__Task to complete__
Copy out all lines in the data below containing the string "Take".

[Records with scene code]
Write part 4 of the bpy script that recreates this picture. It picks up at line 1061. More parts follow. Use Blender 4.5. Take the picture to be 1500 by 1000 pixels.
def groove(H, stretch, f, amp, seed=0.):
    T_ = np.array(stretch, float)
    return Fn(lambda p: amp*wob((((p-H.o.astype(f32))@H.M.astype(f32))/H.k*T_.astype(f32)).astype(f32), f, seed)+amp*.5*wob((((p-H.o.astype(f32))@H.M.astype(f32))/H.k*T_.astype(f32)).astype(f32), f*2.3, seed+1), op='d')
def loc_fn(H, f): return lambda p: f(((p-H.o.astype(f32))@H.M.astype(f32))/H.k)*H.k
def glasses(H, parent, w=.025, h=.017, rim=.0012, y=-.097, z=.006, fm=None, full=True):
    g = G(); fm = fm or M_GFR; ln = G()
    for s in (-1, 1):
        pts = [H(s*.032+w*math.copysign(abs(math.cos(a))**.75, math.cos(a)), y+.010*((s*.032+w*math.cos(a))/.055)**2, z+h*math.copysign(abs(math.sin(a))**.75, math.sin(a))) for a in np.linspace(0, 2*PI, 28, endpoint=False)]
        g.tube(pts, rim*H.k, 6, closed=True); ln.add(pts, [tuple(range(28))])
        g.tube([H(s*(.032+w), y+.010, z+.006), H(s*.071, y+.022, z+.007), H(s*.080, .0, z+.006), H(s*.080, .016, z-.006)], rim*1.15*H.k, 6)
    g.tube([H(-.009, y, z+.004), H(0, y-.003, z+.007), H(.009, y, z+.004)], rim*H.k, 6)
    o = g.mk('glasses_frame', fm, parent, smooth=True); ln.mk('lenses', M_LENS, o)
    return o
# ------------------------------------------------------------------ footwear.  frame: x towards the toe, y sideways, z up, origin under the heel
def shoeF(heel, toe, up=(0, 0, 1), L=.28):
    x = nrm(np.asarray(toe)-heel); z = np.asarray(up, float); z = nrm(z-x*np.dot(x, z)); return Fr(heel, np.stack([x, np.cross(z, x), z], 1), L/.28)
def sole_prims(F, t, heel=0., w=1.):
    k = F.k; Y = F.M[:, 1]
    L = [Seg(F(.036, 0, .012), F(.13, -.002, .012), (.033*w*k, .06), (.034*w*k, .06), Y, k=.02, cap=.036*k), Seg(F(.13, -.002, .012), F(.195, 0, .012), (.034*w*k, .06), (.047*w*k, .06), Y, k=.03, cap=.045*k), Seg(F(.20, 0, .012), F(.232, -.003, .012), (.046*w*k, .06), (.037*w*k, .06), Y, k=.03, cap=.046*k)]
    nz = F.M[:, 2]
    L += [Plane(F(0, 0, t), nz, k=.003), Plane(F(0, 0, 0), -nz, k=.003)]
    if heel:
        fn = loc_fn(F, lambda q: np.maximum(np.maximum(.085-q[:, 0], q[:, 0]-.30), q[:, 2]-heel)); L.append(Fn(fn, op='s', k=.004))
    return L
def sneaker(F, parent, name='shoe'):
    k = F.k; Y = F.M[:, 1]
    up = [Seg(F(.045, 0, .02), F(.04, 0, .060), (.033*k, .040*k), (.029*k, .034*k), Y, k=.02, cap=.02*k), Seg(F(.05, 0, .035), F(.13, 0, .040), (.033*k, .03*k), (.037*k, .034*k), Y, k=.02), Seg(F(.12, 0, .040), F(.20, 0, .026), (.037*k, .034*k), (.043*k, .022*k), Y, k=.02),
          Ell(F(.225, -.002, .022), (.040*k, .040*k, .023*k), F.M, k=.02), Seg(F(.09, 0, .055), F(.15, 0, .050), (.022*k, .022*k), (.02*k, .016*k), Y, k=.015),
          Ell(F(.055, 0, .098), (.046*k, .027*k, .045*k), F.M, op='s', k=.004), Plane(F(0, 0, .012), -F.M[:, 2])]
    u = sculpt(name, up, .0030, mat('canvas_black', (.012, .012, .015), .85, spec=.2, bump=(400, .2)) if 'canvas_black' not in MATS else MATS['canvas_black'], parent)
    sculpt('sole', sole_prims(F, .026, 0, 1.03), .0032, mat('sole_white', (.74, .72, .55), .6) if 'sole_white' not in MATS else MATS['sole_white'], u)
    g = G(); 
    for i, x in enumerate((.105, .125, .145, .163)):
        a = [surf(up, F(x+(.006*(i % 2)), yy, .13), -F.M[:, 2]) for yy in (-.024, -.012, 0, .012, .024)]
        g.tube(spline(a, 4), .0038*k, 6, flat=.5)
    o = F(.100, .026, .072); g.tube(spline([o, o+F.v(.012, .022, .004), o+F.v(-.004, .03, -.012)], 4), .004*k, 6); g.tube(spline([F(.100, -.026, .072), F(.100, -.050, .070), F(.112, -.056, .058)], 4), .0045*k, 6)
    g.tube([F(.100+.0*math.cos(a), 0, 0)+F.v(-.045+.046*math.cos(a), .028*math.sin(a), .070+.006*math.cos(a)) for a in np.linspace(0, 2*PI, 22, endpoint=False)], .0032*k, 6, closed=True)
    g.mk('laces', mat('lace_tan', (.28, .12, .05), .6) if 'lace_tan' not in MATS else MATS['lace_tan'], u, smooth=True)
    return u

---

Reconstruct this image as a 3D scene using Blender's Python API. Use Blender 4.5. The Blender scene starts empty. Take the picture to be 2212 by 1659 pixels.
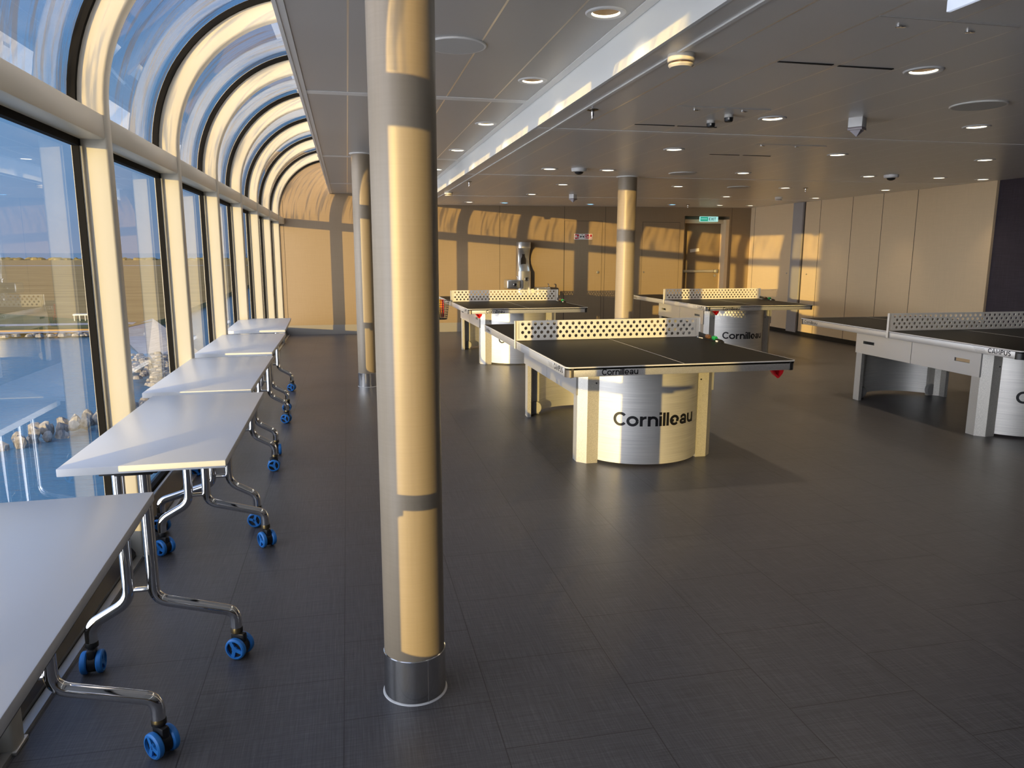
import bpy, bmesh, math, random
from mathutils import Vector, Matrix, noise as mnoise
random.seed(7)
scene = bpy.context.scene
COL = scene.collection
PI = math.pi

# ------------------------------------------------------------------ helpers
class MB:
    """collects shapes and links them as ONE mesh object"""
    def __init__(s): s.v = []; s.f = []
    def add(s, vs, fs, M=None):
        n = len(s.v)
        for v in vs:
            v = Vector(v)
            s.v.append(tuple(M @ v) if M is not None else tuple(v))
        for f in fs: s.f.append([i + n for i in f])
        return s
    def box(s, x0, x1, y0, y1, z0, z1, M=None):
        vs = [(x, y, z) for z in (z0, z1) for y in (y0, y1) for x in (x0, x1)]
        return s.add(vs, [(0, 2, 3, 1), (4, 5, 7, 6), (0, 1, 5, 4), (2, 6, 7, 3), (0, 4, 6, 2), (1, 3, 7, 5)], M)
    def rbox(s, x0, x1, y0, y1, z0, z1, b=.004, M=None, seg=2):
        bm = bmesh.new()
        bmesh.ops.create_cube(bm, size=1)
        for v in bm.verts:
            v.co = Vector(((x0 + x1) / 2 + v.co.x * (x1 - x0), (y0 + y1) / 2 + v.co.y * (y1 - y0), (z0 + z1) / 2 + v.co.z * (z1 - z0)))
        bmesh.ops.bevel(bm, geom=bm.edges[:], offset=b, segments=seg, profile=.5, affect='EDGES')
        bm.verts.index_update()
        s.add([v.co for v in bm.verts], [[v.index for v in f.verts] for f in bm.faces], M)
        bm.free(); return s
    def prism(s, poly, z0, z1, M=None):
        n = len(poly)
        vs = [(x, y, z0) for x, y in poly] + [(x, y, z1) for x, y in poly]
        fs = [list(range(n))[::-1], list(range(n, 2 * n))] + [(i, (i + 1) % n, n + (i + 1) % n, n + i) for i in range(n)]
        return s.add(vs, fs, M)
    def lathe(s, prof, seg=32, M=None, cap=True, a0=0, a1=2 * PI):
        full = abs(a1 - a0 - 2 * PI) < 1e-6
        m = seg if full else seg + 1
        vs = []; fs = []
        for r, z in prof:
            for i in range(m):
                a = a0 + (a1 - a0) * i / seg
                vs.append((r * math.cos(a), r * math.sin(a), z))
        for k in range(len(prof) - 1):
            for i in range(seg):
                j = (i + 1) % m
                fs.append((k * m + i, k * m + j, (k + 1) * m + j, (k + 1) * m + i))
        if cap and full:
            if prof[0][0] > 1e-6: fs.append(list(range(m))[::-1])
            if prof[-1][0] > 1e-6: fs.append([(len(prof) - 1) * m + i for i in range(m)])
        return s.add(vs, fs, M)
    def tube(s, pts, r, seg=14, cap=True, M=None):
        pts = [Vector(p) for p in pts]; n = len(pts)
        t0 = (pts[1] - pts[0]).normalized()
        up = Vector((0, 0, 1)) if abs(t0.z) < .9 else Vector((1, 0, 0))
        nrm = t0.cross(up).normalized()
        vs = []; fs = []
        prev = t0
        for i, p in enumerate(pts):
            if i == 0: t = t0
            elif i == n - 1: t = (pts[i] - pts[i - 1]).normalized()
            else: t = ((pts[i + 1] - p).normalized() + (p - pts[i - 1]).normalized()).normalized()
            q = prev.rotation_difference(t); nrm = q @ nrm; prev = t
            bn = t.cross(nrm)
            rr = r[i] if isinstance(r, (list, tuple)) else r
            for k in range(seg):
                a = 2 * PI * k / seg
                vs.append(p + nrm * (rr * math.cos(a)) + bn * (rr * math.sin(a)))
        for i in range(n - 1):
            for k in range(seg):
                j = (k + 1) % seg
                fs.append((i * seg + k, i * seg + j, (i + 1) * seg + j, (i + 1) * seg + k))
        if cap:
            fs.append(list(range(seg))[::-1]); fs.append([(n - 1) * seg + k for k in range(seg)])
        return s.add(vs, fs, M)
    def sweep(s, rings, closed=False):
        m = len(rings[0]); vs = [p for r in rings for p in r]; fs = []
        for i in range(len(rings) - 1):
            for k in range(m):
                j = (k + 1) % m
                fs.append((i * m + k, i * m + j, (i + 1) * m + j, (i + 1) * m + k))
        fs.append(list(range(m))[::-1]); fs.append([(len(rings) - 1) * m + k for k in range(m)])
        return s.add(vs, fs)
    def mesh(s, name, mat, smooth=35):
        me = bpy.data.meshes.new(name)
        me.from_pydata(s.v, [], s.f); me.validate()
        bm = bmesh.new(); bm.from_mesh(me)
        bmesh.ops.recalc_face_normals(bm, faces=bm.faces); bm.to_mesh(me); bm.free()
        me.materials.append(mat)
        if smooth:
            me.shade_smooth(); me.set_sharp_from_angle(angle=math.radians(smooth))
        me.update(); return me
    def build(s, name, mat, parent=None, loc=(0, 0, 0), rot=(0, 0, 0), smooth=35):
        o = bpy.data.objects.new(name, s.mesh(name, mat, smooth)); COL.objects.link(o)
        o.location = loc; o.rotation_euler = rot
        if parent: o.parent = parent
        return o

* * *

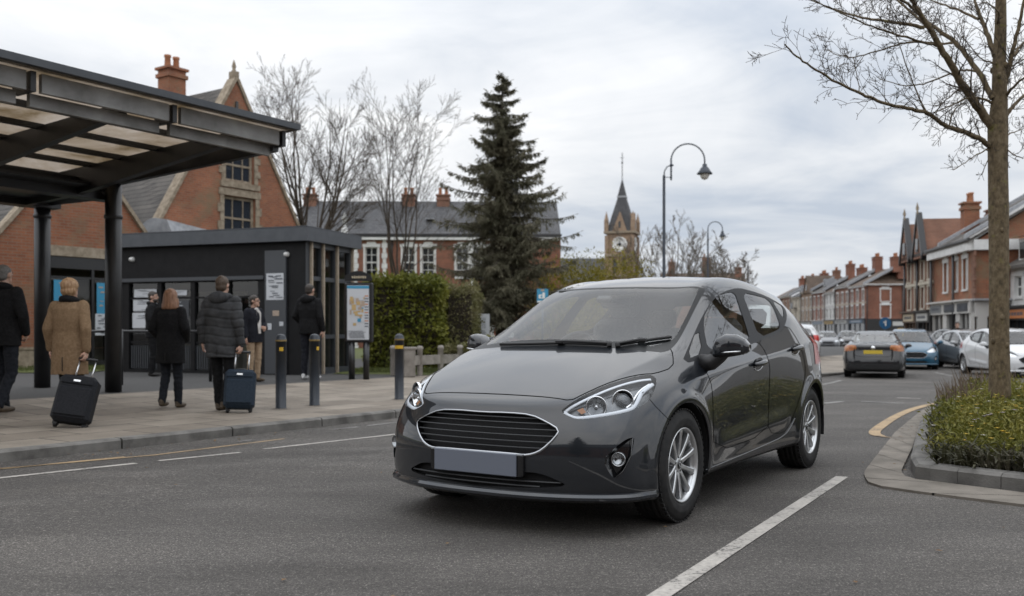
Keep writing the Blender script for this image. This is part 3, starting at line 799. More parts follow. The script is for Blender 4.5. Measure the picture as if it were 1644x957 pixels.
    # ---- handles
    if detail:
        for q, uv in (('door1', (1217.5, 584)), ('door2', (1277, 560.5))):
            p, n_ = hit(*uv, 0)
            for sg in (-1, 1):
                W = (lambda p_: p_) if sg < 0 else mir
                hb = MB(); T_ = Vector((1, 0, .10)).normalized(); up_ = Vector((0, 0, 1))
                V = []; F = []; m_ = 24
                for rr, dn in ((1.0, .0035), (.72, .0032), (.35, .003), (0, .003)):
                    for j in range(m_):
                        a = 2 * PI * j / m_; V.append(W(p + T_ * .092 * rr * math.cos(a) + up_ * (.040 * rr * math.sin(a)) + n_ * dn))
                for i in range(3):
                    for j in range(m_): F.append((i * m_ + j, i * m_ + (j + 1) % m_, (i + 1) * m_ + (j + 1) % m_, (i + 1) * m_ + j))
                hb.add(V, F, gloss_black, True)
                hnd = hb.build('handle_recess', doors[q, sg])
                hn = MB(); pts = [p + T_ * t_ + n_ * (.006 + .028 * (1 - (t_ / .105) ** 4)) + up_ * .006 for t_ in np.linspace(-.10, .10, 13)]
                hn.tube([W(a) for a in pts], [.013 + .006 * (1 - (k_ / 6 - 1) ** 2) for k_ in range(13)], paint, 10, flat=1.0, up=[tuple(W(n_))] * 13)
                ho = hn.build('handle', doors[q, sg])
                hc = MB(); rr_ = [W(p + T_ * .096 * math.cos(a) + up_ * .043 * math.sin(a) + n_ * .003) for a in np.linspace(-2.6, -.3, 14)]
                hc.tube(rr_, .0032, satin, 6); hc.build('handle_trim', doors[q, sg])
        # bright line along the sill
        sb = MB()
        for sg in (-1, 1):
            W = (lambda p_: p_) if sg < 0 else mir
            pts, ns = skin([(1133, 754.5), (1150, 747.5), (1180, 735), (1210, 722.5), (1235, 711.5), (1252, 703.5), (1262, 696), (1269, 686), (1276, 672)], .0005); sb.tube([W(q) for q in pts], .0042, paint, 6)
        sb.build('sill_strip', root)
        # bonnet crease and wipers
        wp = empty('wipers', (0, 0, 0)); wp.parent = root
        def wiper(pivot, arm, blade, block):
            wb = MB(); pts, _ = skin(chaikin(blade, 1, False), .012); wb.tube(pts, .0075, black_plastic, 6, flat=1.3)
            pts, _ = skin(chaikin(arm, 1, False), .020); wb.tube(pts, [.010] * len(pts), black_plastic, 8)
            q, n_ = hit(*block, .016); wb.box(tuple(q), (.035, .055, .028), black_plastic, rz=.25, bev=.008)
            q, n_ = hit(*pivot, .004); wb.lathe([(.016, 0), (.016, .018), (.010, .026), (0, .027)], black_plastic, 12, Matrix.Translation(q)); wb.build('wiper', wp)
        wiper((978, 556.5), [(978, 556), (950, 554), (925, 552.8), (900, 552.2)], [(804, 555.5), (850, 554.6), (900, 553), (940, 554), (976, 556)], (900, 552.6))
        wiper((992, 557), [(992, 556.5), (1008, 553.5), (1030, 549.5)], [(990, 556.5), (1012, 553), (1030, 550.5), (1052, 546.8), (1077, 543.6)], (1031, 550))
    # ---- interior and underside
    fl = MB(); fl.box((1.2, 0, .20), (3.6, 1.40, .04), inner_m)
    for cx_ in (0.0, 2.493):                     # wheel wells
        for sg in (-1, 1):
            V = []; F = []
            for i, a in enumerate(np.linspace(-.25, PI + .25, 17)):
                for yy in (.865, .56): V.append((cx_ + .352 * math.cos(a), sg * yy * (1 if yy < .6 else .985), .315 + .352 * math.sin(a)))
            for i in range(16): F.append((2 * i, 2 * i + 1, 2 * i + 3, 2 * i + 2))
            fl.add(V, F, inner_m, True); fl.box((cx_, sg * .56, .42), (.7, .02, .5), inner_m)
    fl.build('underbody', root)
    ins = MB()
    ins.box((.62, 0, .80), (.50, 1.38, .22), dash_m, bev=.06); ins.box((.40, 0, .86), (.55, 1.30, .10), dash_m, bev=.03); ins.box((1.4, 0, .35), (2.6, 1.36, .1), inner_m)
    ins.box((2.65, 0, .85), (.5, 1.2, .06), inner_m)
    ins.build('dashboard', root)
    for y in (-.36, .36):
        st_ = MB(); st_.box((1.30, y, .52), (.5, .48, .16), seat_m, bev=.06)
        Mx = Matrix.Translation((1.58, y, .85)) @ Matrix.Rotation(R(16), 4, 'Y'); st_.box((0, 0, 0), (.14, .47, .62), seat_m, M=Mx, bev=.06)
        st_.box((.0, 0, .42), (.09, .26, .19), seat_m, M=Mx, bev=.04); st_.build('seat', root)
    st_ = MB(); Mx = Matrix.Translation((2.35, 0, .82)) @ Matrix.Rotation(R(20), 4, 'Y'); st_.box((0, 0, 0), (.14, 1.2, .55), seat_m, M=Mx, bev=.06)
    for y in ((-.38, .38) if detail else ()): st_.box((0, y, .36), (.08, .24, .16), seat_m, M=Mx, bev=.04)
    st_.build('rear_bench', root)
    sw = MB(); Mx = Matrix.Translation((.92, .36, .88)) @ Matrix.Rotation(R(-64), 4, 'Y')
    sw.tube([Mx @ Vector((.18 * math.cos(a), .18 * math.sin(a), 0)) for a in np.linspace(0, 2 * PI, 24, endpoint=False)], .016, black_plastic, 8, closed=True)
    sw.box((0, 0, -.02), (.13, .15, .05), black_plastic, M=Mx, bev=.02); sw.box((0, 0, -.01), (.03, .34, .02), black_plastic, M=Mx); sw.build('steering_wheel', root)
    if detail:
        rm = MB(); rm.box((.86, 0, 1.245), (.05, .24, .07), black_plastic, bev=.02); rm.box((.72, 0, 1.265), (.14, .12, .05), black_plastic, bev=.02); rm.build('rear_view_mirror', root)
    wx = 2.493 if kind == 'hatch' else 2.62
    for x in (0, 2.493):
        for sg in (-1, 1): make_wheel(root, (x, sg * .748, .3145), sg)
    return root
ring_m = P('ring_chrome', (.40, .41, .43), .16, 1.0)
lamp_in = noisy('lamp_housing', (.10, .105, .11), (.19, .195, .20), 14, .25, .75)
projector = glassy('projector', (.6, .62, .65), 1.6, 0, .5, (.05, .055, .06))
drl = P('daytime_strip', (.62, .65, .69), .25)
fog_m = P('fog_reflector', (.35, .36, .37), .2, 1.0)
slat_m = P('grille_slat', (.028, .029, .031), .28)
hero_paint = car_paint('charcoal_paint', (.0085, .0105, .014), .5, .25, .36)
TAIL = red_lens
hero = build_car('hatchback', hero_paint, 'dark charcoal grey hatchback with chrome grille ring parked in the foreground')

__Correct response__
Write part 4 of the bpy script that recreates this picture. It picks up at line 1061. More parts follow. Use Blender 4.5. Take the picture to be 1500 by 1000 pixels.
Reconstruct this image as a 3D scene using Blender's Python API. Use Blender 4.5. The Blender scene starts empty. Take the picture to be 2212 by 1659 pixels.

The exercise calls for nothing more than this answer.